Platform Theatre, London
By Jonny Venvell
Hanging centre-upstage is a shallow tube, a cutaway of a futuristic weather station, emitting light like an eclipsed planet, as four giant blue faces appear projected onto the backdrop.
It is the year 2316, the faces tell us, in the cold sci-fi syntax of the future. Humanity, ravaged by worldwide famine and floods, hangs on the brink of extinction. Aphra, the last surviving human, is holed up in a weather station awaiting what is expected to be a terminal deluge. Her fate can only be altered by the intervention of a small collection of multicultural women living in the present day, who receive visions of the future from our blue-faced spectral Beings.
This is hardly an exposition which many seasoned opera-goers would recognise. But then, theatre producer Melanie Wilson’s Opera for the Unknown Woman flies wilfully in the face of traditional operatic tropes. In place of arias and recitatives, her eco-feminist sci-fi drama progresses variously through scenes of discussion between the multicultural female chorus, projected advice from the Beings, and intermittent reminders of Aphra’s increasingly perilous predicament.
Gone is the pit orchestra. Instead, Wilson constructs her soundscape around her own electronic sound design and the voices of the chorus, who sing together, sometimes accompanied by on-stage cello and percussion, or alone, in solo numbers appropriate to the cultural background each represents. It was in these solo features that the singers truly shone, particular highlights being a genuinely affecting Bulgarian folksong from Eugenia Georgieva and a virtuosic Middle Eastern lament from Yael Claire Shahmoon.
The chorus numbers however, though sometimes effective, as in the polyphonic outcry against female oppression, ‘If I say what I think, I will be attacked’, tended to suffer from the ensemble’s diversity of vocal timbre, and a lack of a blend meant their words were often lost.
Political art is difficult to pull off without it becoming hackneyed or preachy, so Wilson’s ambitious coupling of both feminist and environmental agendas was always going to prove challenging. However, in this case it seemed to restrict the opera’s dramatic potential, with none of the roles developing beyond their Everywoman character moulds. Subtlety of argument was also often lost in favour of unimaginative ideological directness, as in one scene where the Beings projected quotes and images of past female revolutionaries to inspire the chorus, or in a rather laboured episode where Aphra puns on the imagined ‘buoyancy’ of a ‘boy ant’ as opposed to a girl ant.

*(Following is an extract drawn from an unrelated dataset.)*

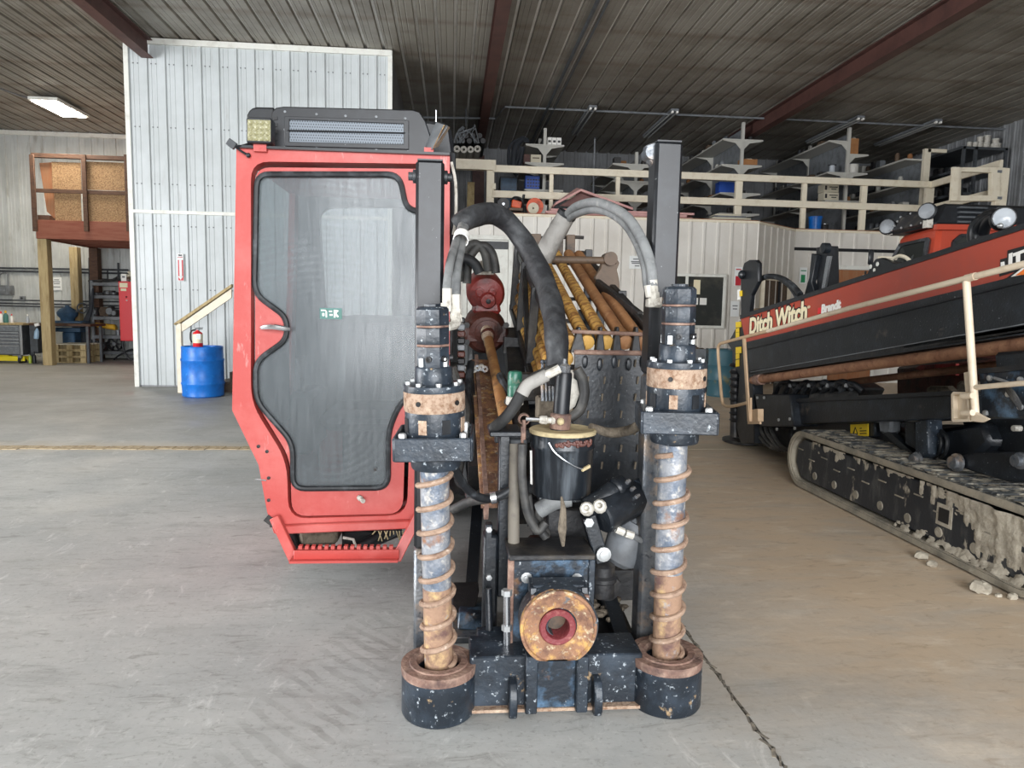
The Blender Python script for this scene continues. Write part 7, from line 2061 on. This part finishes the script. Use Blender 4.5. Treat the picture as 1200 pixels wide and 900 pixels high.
MB().tube([F(1030, 302, 3.5), F(1040, 302, 3.5), F(1050, 303, 3.5)], .012, 8, 3).build('cream_hose', 'cream', T)
xplate([(1030, 305), (1060, 311), (1060, 316), (1030, 326)], 3.42, .12, 'boom_gear', 'dark', bev=.01)
# --- handrail ----------------------------------------------------------------------
XH = 2.93
rail = [F(x, y, XH) for x, y in ((876, 472), (858, 476), (849, 475), (846, 468), (843.5, 440), (841.5, 412), (843, 404), (850, 401), (900, 388), (1000, 360), (1136, 325.5), (1200, 309.5))]
end = rail[-2].lerp(rail[-1], 2.6)
MB().tube(rail[:9], .017, 10, 4).build('hand_rail', 'tan_far', T, label='tan bent end of the handrail')
MB().tube([rail[8], rail[9], rail[10], end], .019, 12).build('hand_rail', 'tan_rail', T)
MB().cyl(rail[10].lerp(rail[9], .02), rail[10].lerp(end, .05), .0225, n=12).build('rail_collar', 'tan_rail', T)
a, b = F(872, 396, XH), F(878, 494, XH)
MB().bar(a, b, .05, .02, (1, 0, 0)).build('rail_post', 'tan_far', T, bevel=.003)
xplate([(876, 470), (879, 466), (879, 494), (890, 494), (890, 497), (876, 497)], XH, .02, 'rail_bracket', 'tan_far')
xplate([(880, 480), (888, 479), (888, 494), (880, 495)], XH+.02, .06, 'rail_block', 'tan_far', bev=.004)
a, b = F(1132.5, 330, XH), F(1143, 486, XH)
MB().tube([a, b], .021, 12).build('rail_post', 'tan_rail', T)
MB().bar(F(1135, 436, XH+.02), F(1139, 480, XH+.02), .05, .02, (1, 0, 0)).build('post_stiffener', 'tan_rail', T)
MB().tube([end, Vector((end.x, end.y-.02, .75)), Vector((3.08, end.y-.02, .72))], .021, 10).build('rail_post', 'tan_rail', T)
a, b = F(1143, 454, XH), F(1200, 449, XH)
MB().tube([a, a.lerp(b, 2.6)], .015, 10).build('lower_rail', 'tan_rail', T)
ob = MB().ring([F(x, y, XH-.01) for x, y in ((1114.5, 462), (1117, 459), (1135, 459.5), (1136, 494), (1117, 494.5), (1115, 492))], [F(x, y, XH-.01) for x, y in ((1117, 464), (1119, 462), (1133, 462.5), (1134, 491), (1119, 491.5), (1117.5, 490))], (.03, 0, 0)).build('rail_bracket', 'tan_rail', T)
xplate([(1117, 462), (1134, 462), (1134, 492), (1117, 492)], XH+.02, .012, 'bracket_plate', 'tan_rail', ob)
xplate([(1137, 480), (1150, 487), (1158, 491), (1150, 495), (1138, 494)], XH-.015, .02, 'post_foot', 'tan_rail', bev=.003)
for py in (464, 484):
    MB().cyl(F(1128, py, XH-.03), F(1140, py-.5, XH-.03), .018, n=10).build('bracket_pin', 'tan_rail', ob)
# --- chassis -----------------------------------------------------------------------
def xbox(px0, px1, y0, y1, X, d, nm, m, bev=.006, par=None, slope=0.0):
    pts = [(px0, y0), (px1, y0+slope), (px1, y1+slope), (px0, y1)]
    return xplate(pts, X, d, nm, m, par, bev)
xplate([(918, 470), (1116, 460), (1116, 491), (918, 498)], 3.34, .35, 'chassis_beam', 'black', bev=.01)
xplate([(920, 468), (1116, 458), (1116, 463), (920, 472)], 3.32, .38, 'chassis_flange', 'black_flat')
xplate([(884, 462), (925, 462), (930, 500), (890, 500)], 3.26, .3, 'front_box', 'black', bev=.012)
for px, py in ((888, 466), (896, 466), (913, 492), (926, 491), (932, 502), (911, 503)):
    MB().lathe(F(px, py, 3.25), (-1, 0, 0), [(.016, 0), (.016, .012), (.001, .013)], 6).build('frame_bolt', 'bolt', T)
MB().tube([F(925, 470, 3.5), F(960, 466, 3.5), F(1000, 464, 3.5)], .05, 10).build('cross_hose', 'hose', T)
for k in range(8):
    x_ = 908+k*11
    MB().tube([F(x_, 462, 3.5), F(x_+6, 450+(k % 3)*2, 3.46), F(x_+16, 448+(k % 2)*3, 3.46), F(x_+26, 458, 3.5)], .028, 8, 5).build('hose', 'rubber', T)
    MB().lathe(F(x_+8, 452, 3.44), (-1, 0, .2), [(.02, 0), (.02, .02), (.001, .022)], 6).build('hose_nut', 'bolt' if k % 2 else 'dark', T)
xplate([(905, 447), (985, 445), (1002, 455), (996, 468), (905, 468)], 3.6, .3, 'valve_bank', 'dark', bev=.02)
xplate([(925, 498), (1025, 492), (1025, 512), (985, 512), (925, 520)], 3.5, .3, 'under_frame', 'black', bev=.01)
# yellow decal with warning triangle
yd_ = xplate([(996.5, 497.5), (1017, 496.5), (1017, 511), (996.5, 512)], 3.485, .008, 'warning_decal', 'yellow_decal')
xplate([(999, 509), (1002, 500), (1005.3, 508.7)], 3.482, .004, 'triangle_symbol', 'black_ink', yd_)
xplate([(1001, 508), (1002.1, 503), (1003.5, 507.8)], 3.479, .004, 'triangle_centre', 'yellow_decal', yd_)
for k in range(3):
    xplate([(1007.5, 501.5+k*3), (1015 if k else 1009.5, 501.2+k*3), (1015 if k else 1009.5, 502.4+k*3), (1007.5, 502.7+k*3)], 3.482, .003, 'text_line', 'black_ink', yd_)
# red engine side seen under the boom
xplate([(1050, 430), (1120, 424), (1170, 420), (1170, 462), (1050, 464)], 4.2, .5, 'engine_side', 'red_gear_dark', bev=.02, label='dull red engine side')
xplate([(1072, 432), (1095, 440), (1120, 440), (1120, 426), (1078, 428)], 4.17, .03, 'engine_panel', 'red_gear')
xplate([(1085, 455), (1090, 452), (1110, 452), (1116, 458), (1112, 464), (1085, 464)], 4.1, .06, 'engine_bracket', 'debris', bev=.01)
xplate([(1118, 446), (1134, 446), (1134, 462), (1118, 462)], 3.9, .2, 'filter_can', 'debris', bev=.03)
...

For Aphra, though, all is not lost. By coming to the conclusion that the world can only be saved through feminist solidarity – ‘small acts of affinity and resistance’ – rather than violence, the chorus manage to save her from her impending doom. We are left with a scene of renewal and hope: she returns to the stage as a present-day woman and the chorus take their leave, each addressing her with a female name from their culture.
Despite its faults, Melanie Wilson’s debut opera tackles with conviction issues which many opera directors would baulk at. And in light of recent events, its central message of progressive change through non-violent ‘affinity and resistance’ is surely more needed than ever.